The trail was narrow and overgrown, so Dave went first with the chainsaw. Following his lead, we hacked our way across two ridges and finally arrived at the existing antenna, the direct descendant of the first antenna, which was erected in 1980. Mark H. and Patrick took turns with the entrenching tool to uncover a steel cylinder which holds a tuner that converts Channel 28 into Channel 6.
The rest of us spread out the blue tarp and prepared to assemble the new antenna. Mark Helmlinger, a physicist with the Jet Propulsion Laboratory in Pasadena, made sense of the directions while Dave, who is the head of the Mount Baldy Ski School and chief electrician of the Mt Baldy Mutual TV Association, extended the ladder and leaned it against the antenna pole.

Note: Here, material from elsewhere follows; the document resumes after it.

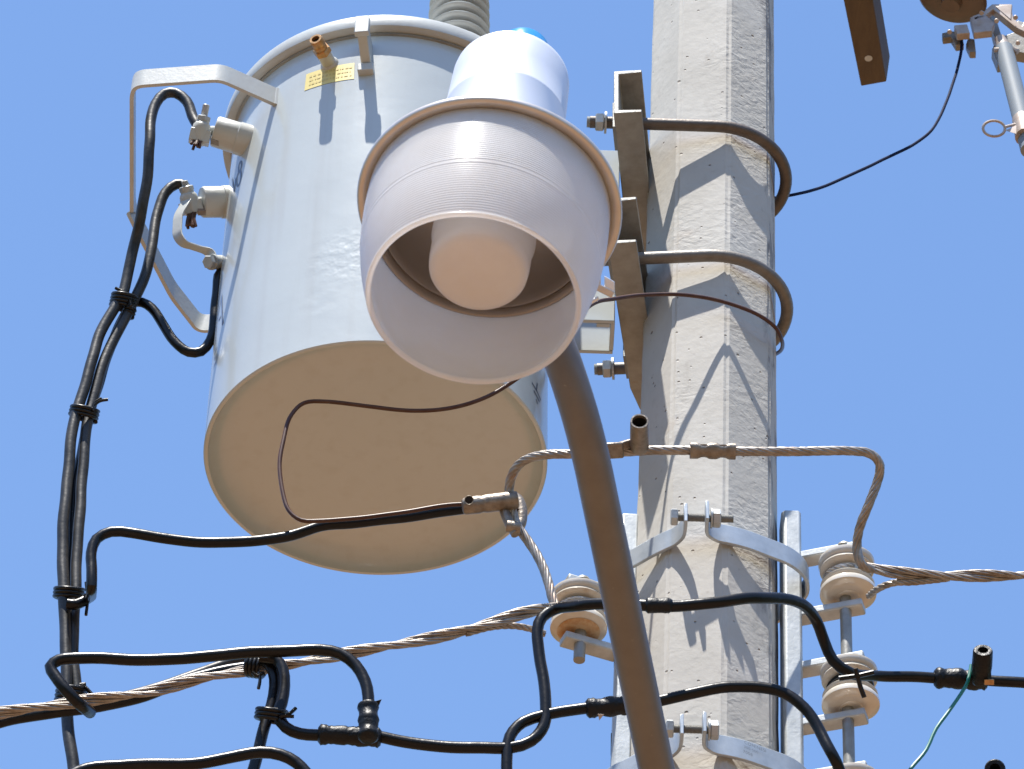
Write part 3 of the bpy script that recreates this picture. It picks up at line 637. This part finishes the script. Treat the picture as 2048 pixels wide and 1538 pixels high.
# ------------------------------------------------------------------ pole bands
def band(py, label, text=None):
    z = zp(py); c = PC(z); th = thing('pole_band', label, 'clamp', c, 'galvanised bands clamped round the pole')
    hw = .040
    def pts(s, a0):
        L = []
        ra = [(0, .137), (25, .132), (45, .139), (62, .158), (76, .170), (88, .170), (100, .158), (125, .140), (160, .134), (180, .134)]
        ctrl = [pol(s * (a0 + (180 - a0) * a / 180), r, z) for a, r in ra]
        return curve(ctrl, .012)
    for s, a0, ex in ((1, -1.5, -1), (-1, 22, 1)):
        P_ = pts(s, a0) if s > 0 else [pol(-q, 1, z) for q in ()] or pts(-1, a0)
        o = P_[0]; out = V((0, -1, 0)); tang = (P_[1] - P_[0]).normalized()
        ear = [o + out * .052 - tang * .007, o + out * .025 - tang * .007, o + out * .010 - tang * .004]
        full = curve(ear + P_[1:], .006)
        mb = MB(); mb.strap(full, V((0, 0, 1)), hw, .006); build(mb, 'strap', M['band'], th, bevel=.0012, ang=30)
    eR = pol(-1.5, .137, z); eL = pol(-22, .137, z); yb = min(eR.y, eL.y) - .030; c0 = V((eL.x - .004, yb, z + .002)); c1 = V((eR.x - .004, yb, z + .002)); X = V((1, 0, 0))
    if text is None: a, b = c0 - X * .006, c1 + X * .042
    else: a, b = c0 - X * .05, c1 + X * .008
    mb = MB(); mb.thread(a, b, .0072); bt = build(mb, 'clamp_bolt', M['galvdark'], th)
    mb = MB(); mb.hexnut(c0 - X * .009, X, .0155, .012); build(mb, 'bolt_head', M['galv'], bt)
    mb = MB(); mb.hexnut(c1 + X * .014, X, .0155, .014, .4); mb.tube([c1 + X * .004, c1 + X * .007], .017, 16); build(mb, 'nut', M['galv'], bt)
    return th
b1 = band(1170, 'galvanised band clamped round the pole at mid height with its bolt thread poking right')
b2 = band(1592, 'galvanised band lowest on the pole, stamped with letters and cut by the frame bottom', text='x')
# stamped letters on the lower band
def stamp(txt, org, ex, ey, size, name, parent, m_):
    cu = bpy.data.curves.new(name, 'FONT'); cu.body = txt; cu.size = size; cu.extrude = .0; cu.space_character = 1.12
    ob = bpy.data.objects.new(name, cu); sc.collection.objects.link(ob); dg = bpy.context.evaluated_depsgraph_get(); me = ob.evaluated_get(dg).to_mesh()
    nn = ex.cross(ey).normalized(); mb = MB(); mb.v = [org + ex * v.co.x + ey * v.co.y + nn * .0006 for v in me.vertices]; mb.f = [tuple(p.vertices) for p in me.polygons]
    sc.collection.objects.unlink(ob); bpy.data.objects.remove(ob)
    if mb.v: build(mb, name, m_, parent, smooth=False)
M['stamp'] = mat('stamped_letter_shade', (.15, .165, .18), .5)
zB = zp(1592); A_ = pol(22, .1365, zB); B_ = pol(52, .1455, zB)
ex = (B_ - A_).normalized(); ey = V((0, 0, 1)); out = ex.cross(ey) ; out = out if out.y < 0 else -out
o_ = A_ + out * .0088
stamp('CONINESI', o_ + ey * .003, ex, ey, .0085, 'stamped_lettering', b2, M['stamp'])
stamp('300-500', o_ - ey * .0060 - ex * .001, ex, ey, .0075, 'stamped_lettering', b2, M['stamp'])
stamp('7008', o_ - ey * .0165 - ex * .003, ex, ey, .0085, 'stamped_number', b2, M['stamp'])

# ------------------------------------------------------------------ cables
def cable(pts, r, label, m_='black', name='black_cable', cat='cable', group=None, n=14, step=.012):
    cp = curve(pts, step); ph = [rnd.uniform(0, 6.3) for _ in range(6)]; L_ = 0; q = []
    for i, p in enumerate(cp):
        if i: L_ += (p - cp[i - 1]).length
        am = r * .09; q.append(p + V((math.sin(L_ * 31 + ph[0]) + math.sin(L_ * 67 + ph[1]) * .5, math.sin(L_ * 37 + ph[2]), math.sin(L_ * 29 + ph[3]) + math.sin(L_ * 71 + ph[4]) * .5)) * am)
    mb = MB(); mb.tube(q, r, n); o = build(mb, name, M[m_]); return tag(o, label, cat, group)
GB = 'black cables tied in the bundle left of the transformer'
YA, YBs = bA[2].y, bB[2].y
RC = .0108
c1 = cable([bA[2] - bA[3] * .012, bA[2] + bA[3] * .004 + V((-.004, 0, .0))] + path([(384, 232), (372, 203), (352, 187), (330, 188), (312, 206), (302, 240), (298, 290), (296, 350, YA + (YBs - YA) * .15), (284, 420, YA + (YBs - YA) * .40), (270, 480, YA + (YBs - YA) * .70), (258, 535, YA + (YBs - YA) * .90 - .006), (246, 592, YBs - .008), (231, 612, YBs - .008), (198, 670, YBs - .008), (186, 719, YBs - .008), (172, 764, YBs - .008), (158, 806, YBs - .008), (148, 841, YBs - .008), (140, 911, YBs - .008), (130, 1000, YBs - .008), (126, 1087, YBs - .008), (126, 1175, YBs - .008), (130, 1227, YBs - .008), (132, 1297, YBs - .008), (132, 1367, YBs - .008), (135, 1437, YBs - .008), (145, 1525, YBs - .008), (152, 1600, YBs - .008), (150, 1800, YBs - .008), (160, 2300, YBs - .008)], YA),
           .0099, 'black cable arching from the upper tank bushing and running down the far left', 'dusty')
c2 = cable([bB[2] - bB[3] * .012] + path([(376, 388), (368, 372), (352, 370), (330, 386), (316, 420), (308, 470), (297, 525), (280, 575, YBs + .003), (262, 615, YBs + .003), (243, 650, YBs + .003), (214, 705, YBs + .003), (196, 765, YBs + .003), (182, 815, YBs + .003), (172, 850, YBs + .003), (168, 920, YBs + .003), (161, 1000, YBs + .003), (155, 1087, YBs + .003), (152, 1168, YBs + .003), (147, 1238, YBs + .003), (147, 1297, YBs + .003), (150, 1350, YBs + .003), (158, 1392, YBs + .003), (185, 1404, YBs + .003), (250, 1396, YBs + .003), (330, 1372, YBs + .003), (400, 1345, YBs + .003), (470, 1325, YBs + .003), (520, 1318, YBs + .003)], YBs),
           .0097, 'black cable arching from the second bushing and turning along the bare conductor', 'dusty')
sx = hit(446, 540); p3 = path([(441, 545), (434, 590), (428, 640), (420, 682), (402, 704), (378, 704), (350, 682), (325, 648), (303, 618), (284, 606), (266, 606), (252, 625), (232, 668), (212, 718), (196, 772), (180, 828), (164, 900), (152, 960), (144, 1050), (142, 1130), (139, 1190)], YBs + .02)
c3 = cable([V((sx.x + .02, YBs + .06, p3[0].z + .03))] + p3, .0090, 'black cable dipping in a loop below the guard hoop from the back of the tank')
YH = 4.43
c4 = cable(path([(136, 1208, YBs - .025), (152, 1210, YBs - .025), (172, 1200, YBs - .02), (184, 1172), (184, 1140), (181, 1105), (192, 1078), (222, 1064), (265, 1066), (340, 1078), (430, 1086), (500, 1083), (570, 1073), (640, 1053), (700, 1048), (790, 1036), (870, 1026), (935, 1017)], YH), .0090,
           'black cable snaking from the left bundle across the tank underside to a bare metal connector')
c5 = cable(path([(1040, 1020, 4.40), (925, 1008), (800, 1026), (700, 1037), (640, 1042), (603, 1041), (580, 1024), (566, 985), (559, 930), (567, 880), (583, 830), (608, 806), (650, 803), (740, 813), (830, 822), (900, 816), (960, 799), (1012, 773), (1080, 720, 4.38), (1150, 640, 4.35), (1190, 606, 4.37), (1230, 597, 4.40), (1290, 590, 4.432), (1370, 590, 4.458), (1440, 602, 4.480), (1510, 626, 4.492), (1548, 652, 4.515), (1563, 680, 4.56), (1562, 700, 4.63), (1545, 712, 4.70)], 4.405), .0036,
           'thin dark copper wire looping under the tank and crossing the pole', 'copper', 'copper_wire', 'wire', step=.008)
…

After removing the old antenna and stowing in a nearby shrub, we were ready to raise the new one. Soon, with all ten hands, a pruning hook and two Elevation Displacement Devices (forked sticks) employed simultaneously, we held the antenna in place long enough for Dave to screw it onto the mast. When he climbed down, we all felt as satisfied as if we had trapped Godzilla in the Brooklyn Bridge. We felt even better after Mark and Dave tested the signal and reported that the residents of Baldy Village had never had a clearer picture. We hoped it was good enough to make them forget that we'd interrupted the Indy 500.